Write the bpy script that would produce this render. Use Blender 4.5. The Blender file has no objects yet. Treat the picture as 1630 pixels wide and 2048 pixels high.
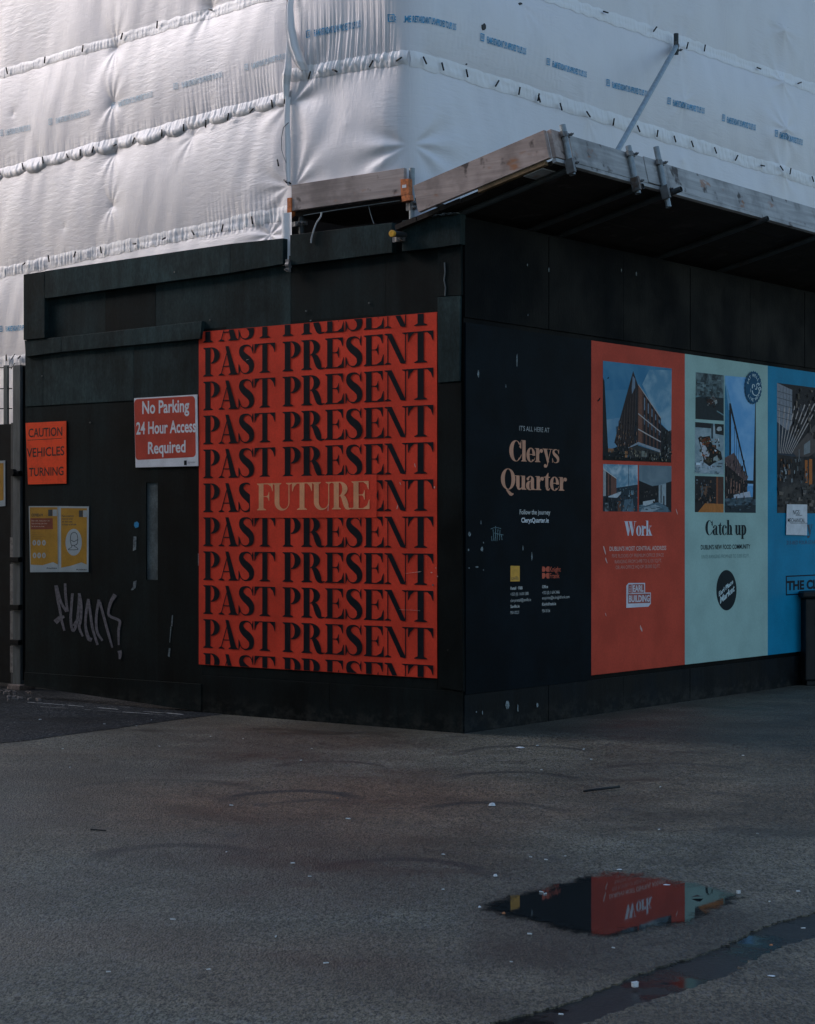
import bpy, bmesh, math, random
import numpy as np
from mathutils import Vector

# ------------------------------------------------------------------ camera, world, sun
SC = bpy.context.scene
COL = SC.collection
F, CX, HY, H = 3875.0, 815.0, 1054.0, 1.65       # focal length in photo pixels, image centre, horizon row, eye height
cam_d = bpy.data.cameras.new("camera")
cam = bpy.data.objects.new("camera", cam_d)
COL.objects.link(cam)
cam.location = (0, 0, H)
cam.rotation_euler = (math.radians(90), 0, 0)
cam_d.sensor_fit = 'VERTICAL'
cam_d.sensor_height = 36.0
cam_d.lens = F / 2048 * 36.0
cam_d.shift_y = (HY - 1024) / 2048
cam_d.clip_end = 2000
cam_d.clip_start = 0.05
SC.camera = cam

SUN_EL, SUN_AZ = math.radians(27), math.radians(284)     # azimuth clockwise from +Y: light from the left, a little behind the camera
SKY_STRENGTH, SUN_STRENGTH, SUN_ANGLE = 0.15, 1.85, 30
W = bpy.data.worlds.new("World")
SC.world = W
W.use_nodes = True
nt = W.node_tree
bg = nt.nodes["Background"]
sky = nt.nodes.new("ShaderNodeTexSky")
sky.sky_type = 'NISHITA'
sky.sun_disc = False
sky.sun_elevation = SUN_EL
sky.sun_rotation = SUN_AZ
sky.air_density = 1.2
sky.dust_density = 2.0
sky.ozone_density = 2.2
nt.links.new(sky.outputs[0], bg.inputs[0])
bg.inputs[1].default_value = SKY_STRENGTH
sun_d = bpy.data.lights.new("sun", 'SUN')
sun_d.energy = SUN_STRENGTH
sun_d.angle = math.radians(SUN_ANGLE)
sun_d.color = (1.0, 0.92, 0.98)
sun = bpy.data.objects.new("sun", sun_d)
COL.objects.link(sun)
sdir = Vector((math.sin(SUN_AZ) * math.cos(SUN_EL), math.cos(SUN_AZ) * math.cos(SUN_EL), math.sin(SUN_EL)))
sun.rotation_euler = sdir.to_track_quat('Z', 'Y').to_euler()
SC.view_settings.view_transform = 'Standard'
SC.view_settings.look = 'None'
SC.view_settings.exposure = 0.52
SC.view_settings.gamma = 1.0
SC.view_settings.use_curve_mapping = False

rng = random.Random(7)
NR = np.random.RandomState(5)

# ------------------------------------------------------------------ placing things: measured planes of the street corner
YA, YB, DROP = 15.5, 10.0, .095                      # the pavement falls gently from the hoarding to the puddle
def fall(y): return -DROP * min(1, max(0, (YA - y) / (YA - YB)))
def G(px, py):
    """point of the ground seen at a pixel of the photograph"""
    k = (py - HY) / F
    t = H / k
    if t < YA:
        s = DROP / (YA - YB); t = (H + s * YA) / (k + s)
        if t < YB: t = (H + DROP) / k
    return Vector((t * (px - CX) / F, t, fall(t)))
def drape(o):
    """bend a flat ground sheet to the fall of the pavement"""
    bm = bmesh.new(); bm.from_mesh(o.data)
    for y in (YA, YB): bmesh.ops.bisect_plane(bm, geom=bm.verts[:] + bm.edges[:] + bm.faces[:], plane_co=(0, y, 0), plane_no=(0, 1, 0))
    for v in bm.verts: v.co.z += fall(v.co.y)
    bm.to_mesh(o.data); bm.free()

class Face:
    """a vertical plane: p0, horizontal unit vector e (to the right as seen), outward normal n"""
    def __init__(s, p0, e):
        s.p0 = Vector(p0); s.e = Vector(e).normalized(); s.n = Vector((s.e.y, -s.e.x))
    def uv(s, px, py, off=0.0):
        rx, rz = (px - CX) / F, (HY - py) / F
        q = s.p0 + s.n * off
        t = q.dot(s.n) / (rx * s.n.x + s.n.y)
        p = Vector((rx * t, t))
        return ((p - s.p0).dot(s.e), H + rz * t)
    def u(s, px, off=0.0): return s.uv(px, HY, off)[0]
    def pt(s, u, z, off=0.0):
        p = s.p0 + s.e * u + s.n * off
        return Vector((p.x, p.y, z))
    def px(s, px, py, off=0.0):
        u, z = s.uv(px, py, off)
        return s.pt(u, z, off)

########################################

• **WHAT THE EXERCISE ASKS**: Make an exact copy of the whole listing, but don't bring over any pictures.

• **ANSWER TO THIS PROBLEM**:
Write the bpy script that would produce this render. Use Blender 4.5. The Blender file has no objects yet. Treat the picture as 1630 pixels wide and 2048 pixels high.
import bpy, bmesh, math, random
import numpy as np
from mathutils import Vector

# ------------------------------------------------------------------ camera, world, sun
SC = bpy.context.scene
COL = SC.collection
F, CX, HY, H = 3875.0, 815.0, 1054.0, 1.65       # focal length in photo pixels, image centre, horizon row, eye height
cam_d = bpy.data.cameras.new("camera")
cam = bpy.data.objects.new("camera", cam_d)
COL.objects.link(cam)
cam.location = (0, 0, H)
cam.rotation_euler = (math.radians(90), 0, 0)
cam_d.sensor_fit = 'VERTICAL'
cam_d.sensor_height = 36.0
cam_d.lens = F / 2048 * 36.0
cam_d.shift_y = (HY - 1024) / 2048
cam_d.clip_end = 2000
cam_d.clip_start = 0.05
SC.camera = cam

SUN_EL, SUN_AZ = math.radians(27), math.radians(284)     # azimuth clockwise from +Y: light from the left, a little behind the camera
SKY_STRENGTH, SUN_STRENGTH, SUN_ANGLE = 0.15, 1.85, 30
W = bpy.data.worlds.new("World")
SC.world = W
W.use_nodes = True
nt = W.node_tree
bg = nt.nodes["Background"]
sky = nt.nodes.new("ShaderNodeTexSky")
sky.sky_type = 'NISHITA'
sky.sun_disc = False
sky.sun_elevation = SUN_EL
sky.sun_rotation = SUN_AZ
sky.air_density = 1.2
sky.dust_density = 2.0
sky.ozone_density = 2.2
nt.links.new(sky.outputs[0], bg.inputs[0])
bg.inputs[1].default_value = SKY_STRENGTH
sun_d = bpy.data.lights.new("sun", 'SUN')
sun_d.energy = SUN_STRENGTH
sun_d.angle = math.radians(SUN_ANGLE)
sun_d.color = (1.0, 0.92, 0.98)
sun = bpy.data.objects.new("sun", sun_d)
COL.objects.link(sun)
sdir = Vector((math.sin(SUN_AZ) * math.cos(SUN_EL), math.cos(SUN_AZ) * math.cos(SUN_EL), math.sin(SUN_EL)))
sun.rotation_euler = sdir.to_track_quat('Z', 'Y').to_euler()
SC.view_settings.view_transform = 'Standard'
SC.view_settings.look = 'None'
SC.view_settings.exposure = 0.52
SC.view_settings.gamma = 1.0
SC.view_settings.use_curve_mapping = False

rng = random.Random(7)
NR = np.random.RandomState(5)

# ------------------------------------------------------------------ placing things: measured planes of the street corner
YA, YB, DROP = 15.5, 10.0, .095                      # the pavement falls gently from the hoarding to the puddle
def fall(y): return -DROP * min(1, max(0, (YA - y) / (YA - YB)))
def G(px, py):
    """point of the ground seen at a pixel of the photograph"""
    k = (py - HY) / F
    t = H / k
    if t < YA:
        s = DROP / (YA - YB); t = (H + s * YA) / (k + s)
        if t < YB: t = (H + DROP) / k
    return Vector((t * (px - CX) / F, t, fall(t)))
def drape(o):
    """bend a flat ground sheet to the fall of the pavement"""
    bm = bmesh.new(); bm.from_mesh(o.data)
    for y in (YA, YB): bmesh.ops.bisect_plane(bm, geom=bm.verts[:] + bm.edges[:] + bm.faces[:], plane_co=(0, y, 0), plane_no=(0, 1, 0))
    for v in bm.verts: v.co.z += fall(v.co.y)
    bm.to_mesh(o.data); bm.free()

class Face:
    """a vertical plane: p0, horizontal unit vector e (to the right as seen), outward normal n"""
    def __init__(s, p0, e):
        s.p0 = Vector(p0); s.e = Vector(e).normalized(); s.n = Vector((s.e.y, -s.e.x))
    def uv(s, px, py, off=0.0):
        rx, rz = (px - CX) / F, (HY - py) / F
        q = s.p0 + s.n * off
        t = q.dot(s.n) / (rx * s.n.x + s.n.y)
        p = Vector((rx * t, t))
        return ((p - s.p0).dot(s.e), H + rz * t)
    def u(s, px, off=0.0): return s.uv(px, HY, off)[0]
    def pt(s, u, z, off=0.0):
        p = s.p0 + s.e * u + s.n * off
        return Vector((p.x, p.y, z))
    def px(s, px, py, off=0.0):
        u, z = s.uv(px, py, off)
        return s.pt(u, z, off)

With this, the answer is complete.